Write out the material exactly, with the pictures left out.

### Recorded information
┄┄┄┄┄┄

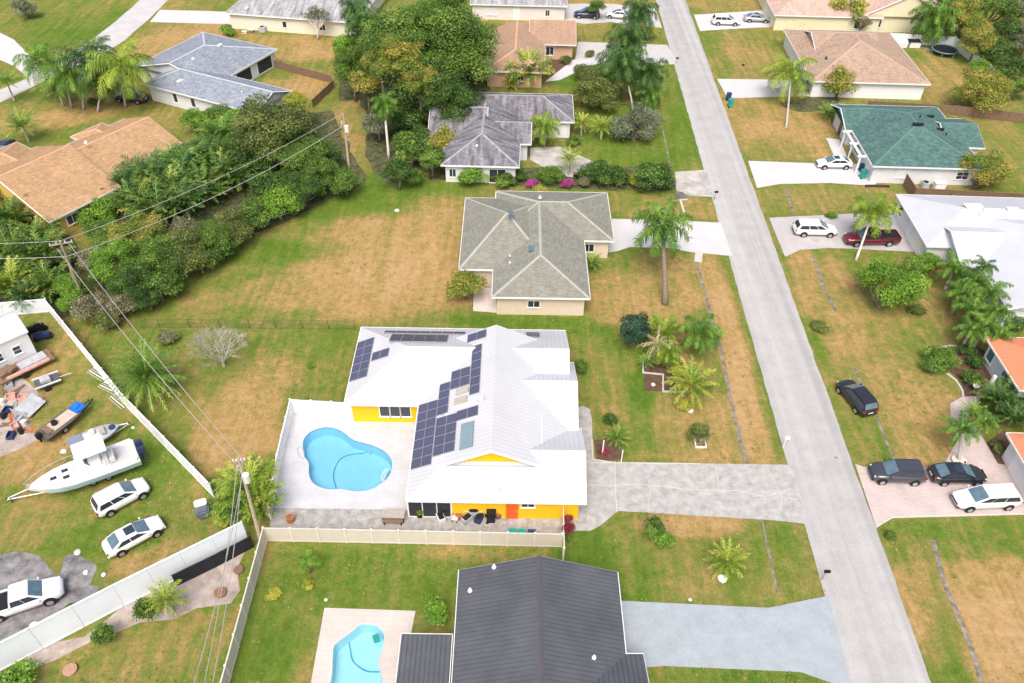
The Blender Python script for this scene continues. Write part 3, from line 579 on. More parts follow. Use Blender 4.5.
G.open(3, 'S', (G.loc((512, 508), 1).x-x0)/(x1-x0), 1.0, 2.1, .03, 'door', M['orange'], 'bright orange door')
G.open(3, 'S', (G.loc((528, 507), 1.9).x-x0)/(x1-x0), 1.1, .5, 1.6, cols=2); G.open(3, 'S', (G.loc((430, 508), 1).x-x0)/(x1-x0), 3.6, 2.1, .05, 'screen', M['screen'], cols=3)
G.open(3, 'E', .42, 4.8, 2.2, .04, 'garage'); G.open(2, 'E', .5, 1.6, 1.2, .9)
G.open(0, 'W', .2, 2.6, 2.1, .05, 'window', cols=3); G.open(0, 'W', .55, 1.6, 1.1, .95)
# solar panels on the slopes
cell = bpy.data.materials.new('solar_cells'); cell.use_nodes = True
def solar_nodes():
    t = cell.node_tree; N = t.nodes; L = t.links; b = N['Principled BSDF']; b.inputs['Roughness'].default_value = .2; b.inputs['Specular IOR Level'].default_value = .6
    uv = N.new('ShaderNodeUVMap'); br = N.new('ShaderNodeTexBrick'); br.offset = 0; br.inputs['Scale'].default_value = 1; br.inputs['Brick Width'].default_value = .165; br.inputs['Row Height'].default_value = .165
    br.inputs['Mortar Size'].default_value = .006; br.inputs['Color1'].default_value = (.062, .067, .115, 1); br.inputs['Color2'].default_value = (.074, .078, .13, 1); br.inputs['Mortar'].default_value = (.13, .135, .19, 1)
    L.new(uv.outputs[0], br.inputs['Vector']); L.new(br.outputs[0], b.inputs['Base Color'])
solar_nodes()
def panels(bi, side, ll, ur, cols, rows):
    A, n, u, p = G.onroof(bi, side, ll); B, _, _, _ = G.onroof(bi, side, ur)
    if side == 'W': u = Vector((0, 1, 0)); 
    v = n.cross(u); 
    if v.z < 0: v = -v
    D = B-A
    if abs(D.dot(u)) < .3: return
    # screen columns run up the slope on a west-facing roof, rows along the eave
    su, sv = D.dot(u), D.dot(v)
    nu, nv = (rows, cols) if side == 'W' else (cols, rows)
    du, dv = su/nu, sv/nv
    for i in range(nu):
        for j in range(nv):
            c = A+u*du*(i+.5)+v*dv*(j+.5)+n*.11; hu, hv = abs(du)/2-.012, abs(dv)/2-.012
            cs = [c-u*hu-v*hv, c+u*hu-v*hv, c+u*hu+v*hv, c-u*hu+v*hv]; f = MB()
            lo = [q-n*.05 for q in cs]
            f.face(cs); f.face(lo[::-1])
            for k in range(4): f.face([cs[k], lo[k], lo[(k+1) % 4], cs[(k+1) % 4]])
            fo = f.build('solar_panel', PF, G.root); g = MB(); cs2 = [c+(q-c)*.965+n*.004 for q in cs]
            g.face(cs2, 0, [(0, 0), (2*hu, 0), (2*hu, 2*hv), (0, 2*hv)]); g.build('solar_cells', cell, fo)
PF = mat('panel_frame', (.32, .33, .37), .4, .05)
panels(0, 'W', (411, 470.5), (438.5, 400), 2, 7); panels(0, 'W', (433, 457.5), (458, 413), 2, 4); panels(0, 'W', (437, 416.5), (451, 382), 1, 4)
panels(0, 'W', (450.5, 390.5), (471, 366.5), 2, 2); panels(0, 'W', (469.5, 396), (482.5, 344), 1, 6); panels(0, 'W', (456.5, 422), (479, 405.5), 2, 1); panels(0, 'W', (467.5, 343.5), (487, 329.5), 2, 1)
panels(1, 'W', (349.5, 382.5), (375, 337.5), 2, 5); panels(1, 'W', (371.5, 362), (390, 348), 2, 1)
panels(1, 'N', (447, 343), (392, 335), 5, 1); panels(1, 'N', (465, 335), (385, 331.5), 7, 1); panels(1, 'N', (540, 338), (526, 333), 2, 1)
for px in [(461, 401), (462.5, 391.5)]: G.pipe(0, 'W', px, 'skylight', (1.25, .7), mat('skylight_dome', (.40, .38, .33), .3, .1))
q, n, u, p = G.onroof(0, 'W', (467.5, 436)); b = MB(); b.box(q+n*.12, (1.25, 2.9, .14), 0, 0, ('Y', -math.atan(.45))); b.build('solar_water_heater', mat('heater_glass', (.19, .27, .31), .25, .08), G.root, bevel=.05)
G.pipe(0, 'W', (481, 401), 'turbine', (.28, .4)); G.pipe(1, 'S', (411, 360), size=(.09, .3))
G.pipe(3, 'S', (475, 489), size=(.07, .4)); G.pipe(3, 'S', (500, 491), 'vent_pipe', (.12, .6)); G.done()
o_ = G.root
# --- grey-green shingle house
H_ = House('shingle_house', 'peach house with a grey-green shingle hip roof and pale ridge caps', 'house', (492, 297), 0.2, 2.8, .36, .5, M['peach'], SHG, M['white'], CAPF)
H_.block((492, 297), (579.5, 193), 'y', (1, 1)); H_.block((496, 191), (614, 241), 'x', (1, 1)); H_.block((459, 269), (550, 199), 'x', (1, 1))
H_.open(0, 'S', .43, 1.3, .9, 1.1, cols=2); H_.open(1, 'S', .8, 1.2, 1.1, .9); H_.open(1, 'E', .5, 4.8, 2.2, .04, 'garage'); H_.open(0, 'E', .25, 1.5, 1.2, .9); H_.open(2, 'W', .5, 2, 1.1, .9); H_.open(2, 'S', .8, 1.0, 2., .04, 'door', M['glass'])
H_.pipe(0, 'W', (531, 250), 'roof_vent', (.5, .9), M['glassblue']); H_.pipe(2, 'N', (511, 215), 'roof_vent', (.5, .8), M['glassblue']); H_.pipe(1, 'S', (540, 198), size=(.14, .4)); H_.pipe(0, 'W', (510, 263), 'vent_pipe', (.08, .3)); H_.pipe(0, 'W', (510, 256), 'vent_pipe', (.08, .3)); H_.done()
# --- dark metal roof house at the bottom
D = House('dark_roof_house', 'house with a large dark grey metal gable roof beside the bluish paved driveway', 'house', (453, 600), 0.3, 2.8, .335, .35, M['white'], DR, M['offwhite'], mat('brown_grey_ridge', (.085, .08, .09), .6, .1))
D.block((447, 760), (617.5, 572), 'y', (0, 0)); D.block((560, 760), (643, 654), 'x', (0, 0)); D.block((385, 780), (452, 634.5), 'x', (0, 0), ez=2.5, flat=True, wall=False)
for px in [(463, 591)]: pass
D.pipe(0, 'W', (494, 567.5), size=(.1, .4), m=M['white']); D.pipe(0, 'W', (470, 591), size=(.1, .4), m=M['white']); D.pipe(0, 'E', (594, 658), size=(.09, .4), m=M['white'])
D.open(1, 'E', .5, 2.4, 2.1, .04, 'garage'); D.open(0, 'E', .85, 1.6, 1.2, .9); D.open(0, 'N', .4, 1.4, 1., 1.); D.open(2, 'N', .5, 3, 2.2, .1, 'screen'); D.open(2, 'W', .8, 3.4, 2.2, .1, 'screen', cols=3); D.done()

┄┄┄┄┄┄

### Reply to the task
The Blender Python script for this scene continues. Write part 3, from line 579 on. More parts follow. Use Blender 4.5.
G.open(3, 'S', (G.loc((512, 508), 1).x-x0)/(x1-x0), 1.0, 2.1, .03, 'door', M['orange'], 'bright orange door')
G.open(3, 'S', (G.loc((528, 507), 1.9).x-x0)/(x1-x0), 1.1, .5, 1.6, cols=2); G.open(3, 'S', (G.loc((430, 508), 1).x-x0)/(x1-x0), 3.6, 2.1, .05, 'screen', M['screen'], cols=3)
G.open(3, 'E', .42, 4.8, 2.2, .04, 'garage'); G.open(2, 'E', .5, 1.6, 1.2, .9)
G.open(0, 'W', .2, 2.6, 2.1, .05, 'window', cols=3); G.open(0, 'W', .55, 1.6, 1.1, .95)
# solar panels on the slopes
cell = bpy.data.materials.new('solar_cells'); cell.use_nodes = True
def solar_nodes():
    t = cell.node_tree; N = t.nodes; L = t.links; b = N['Principled BSDF']; b.inputs['Roughness'].default_value = .2; b.inputs['Specular IOR Level'].default_value = .6
    uv = N.new('ShaderNodeUVMap'); br = N.new('ShaderNodeTexBrick'); br.offset = 0; br.inputs['Scale'].default_value = 1; br.inputs['Brick Width'].default_value = .165; br.inputs['Row Height'].default_value = .165
    br.inputs['Mortar Size'].default_value = .006; br.inputs['Color1'].default_value = (.062, .067, .115, 1); br.inputs['Color2'].default_value = (.074, .078, .13, 1); br.inputs['Mortar'].default_value = (.13, .135, .19, 1)
    L.new(uv.outputs[0], br.inputs['Vector']); L.new(br.outputs[0], b.inputs['Base Color'])
solar_nodes()
def panels(bi, side, ll, ur, cols, rows):
    A, n, u, p = G.onroof(bi, side, ll); B, _, _, _ = G.onroof(bi, side, ur)
    if side == 'W': u = Vector((0, 1, 0)); 
    v = n.cross(u); 
    if v.z < 0: v = -v
    D = B-A
    if abs(D.dot(u)) < .3: return
    # screen columns run up the slope on a west-facing roof, rows along the eave
    su, sv = D.dot(u), D.dot(v)
    nu, nv = (rows, cols) if side == 'W' else (cols, rows)
    du, dv = su/nu, sv/nv
    for i in range(nu):
        for j in range(nv):
            c = A+u*du*(i+.5)+v*dv*(j+.5)+n*.11; hu, hv = abs(du)/2-.012, abs(dv)/2-.012
            cs = [c-u*hu-v*hv, c+u*hu-v*hv, c+u*hu+v*hv, c-u*hu+v*hv]; f = MB()
            lo = [q-n*.05 for q in cs]
            f.face(cs); f.face(lo[::-1])
            for k in range(4): f.face([cs[k], lo[k], lo[(k+1) % 4], cs[(k+1) % 4]])
            fo = f.build('solar_panel', PF, G.root); g = MB(); cs2 = [c+(q-c)*.965+n*.004 for q in cs]
            g.face(cs2, 0, [(0, 0), (2*hu, 0), (2*hu, 2*hv), (0, 2*hv)]); g.build('solar_cells', cell, fo)
PF = mat('panel_frame', (.32, .33, .37), .4, .05)
panels(0, 'W', (411, 470.5), (438.5, 400), 2, 7); panels(0, 'W', (433, 457.5), (458, 413), 2, 4); panels(0, 'W', (437, 416.5), (451, 382), 1, 4)
panels(0, 'W', (450.5, 390.5), (471, 366.5), 2, 2); panels(0, 'W', (469.5, 396), (482.5, 344), 1, 6); panels(0, 'W', (456.5, 422), (479, 405.5), 2, 1); panels(0, 'W', (467.5, 343.5), (487, 329.5), 2, 1)
panels(1, 'W', (349.5, 382.5), (375, 337.5), 2, 5); panels(1, 'W', (371.5, 362), (390, 348), 2, 1)
panels(1, 'N', (447, 343), (392, 335), 5, 1); panels(1, 'N', (465, 335), (385, 331.5), 7, 1); panels(1, 'N', (540, 338), (526, 333), 2, 1)
for px in [(461, 401), (462.5, 391.5)]: G.pipe(0, 'W', px, 'skylight', (1.25, .7), mat('skylight_dome', (.40, .38, .33), .3, .1))
q, n, u, p = G.onroof(0, 'W', (467.5, 436)); b = MB(); b.box(q+n*.12, (1.25, 2.9, .14), 0, 0, ('Y', -math.atan(.45))); b.build('solar_water_heater', mat('heater_glass', (.19, .27, .31), .25, .08), G.root, bevel=.05)
G.pipe(0, 'W', (481, 401), 'turbine', (.28, .4)); G.pipe(1, 'S', (411, 360), size=(.09, .3))
G.pipe(3, 'S', (475, 489), size=(.07, .4)); G.pipe(3, 'S', (500, 491), 'vent_pipe', (.12, .6)); G.done()
o_ = G.root
# --- grey-green shingle house
H_ = House('shingle_house', 'peach house with a grey-green shingle hip roof and pale ridge caps', 'house', (492, 297), 0.2, 2.8, .36, .5, M['peach'], SHG, M['white'], CAPF)
H_.block((492, 297), (579.5, 193), 'y', (1, 1)); H_.block((496, 191), (614, 241), 'x', (1, 1)); H_.block((459, 269), (550, 199), 'x', (1, 1))
H_.open(0, 'S', .43, 1.3, .9, 1.1, cols=2); H_.open(1, 'S', .8, 1.2, 1.1, .9); H_.open(1, 'E', .5, 4.8, 2.2, .04, 'garage'); H_.open(0, 'E', .25, 1.5, 1.2, .9); H_.open(2, 'W', .5, 2, 1.1, .9); H_.open(2, 'S', .8, 1.0, 2., .04, 'door', M['glass'])
H_.pipe(0, 'W', (531, 250), 'roof_vent', (.5, .9), M['glassblue']); H_.pipe(2, 'N', (511, 215), 'roof_vent', (.5, .8), M['glassblue']); H_.pipe(1, 'S', (540, 198), size=(.14, .4)); H_.pipe(0, 'W', (510, 263), 'vent_pipe', (.08, .3)); H_.pipe(0, 'W', (510, 256), 'vent_pipe', (.08, .3)); H_.done()
# --- dark metal roof house at the bottom
D = House('dark_roof_house', 'house with a large dark grey metal gable roof beside the bluish paved driveway', 'house', (453, 600), 0.3, 2.8, .335, .35, M['white'], DR, M['offwhite'], mat('brown_grey_ridge', (.085, .08, .09), .6, .1))
D.block((447, 760), (617.5, 572), 'y', (0, 0)); D.block((560, 760), (643, 654), 'x', (0, 0)); D.block((385, 780), (452, 634.5), 'x', (0, 0), ez=2.5, flat=True, wall=False)
for px in [(463, 591)]: pass
D.pipe(0, 'W', (494, 567.5), size=(.1, .4), m=M['white']); D.pipe(0, 'W', (470, 591), size=(.1, .4), m=M['white']); D.pipe(0, 'E', (594, 658), size=(.09, .4), m=M['white'])
D.open(1, 'E', .5, 2.4, 2.1, .04, 'garage'); D.open(0, 'E', .85, 1.6, 1.2, .9); D.open(0, 'N', .4, 1.4, 1., 1.); D.open(2, 'N', .5, 3, 2.2, .1, 'screen'); D.open(2, 'W', .8, 3.4, 2.2, .1, 'screen', cols=3); D.done()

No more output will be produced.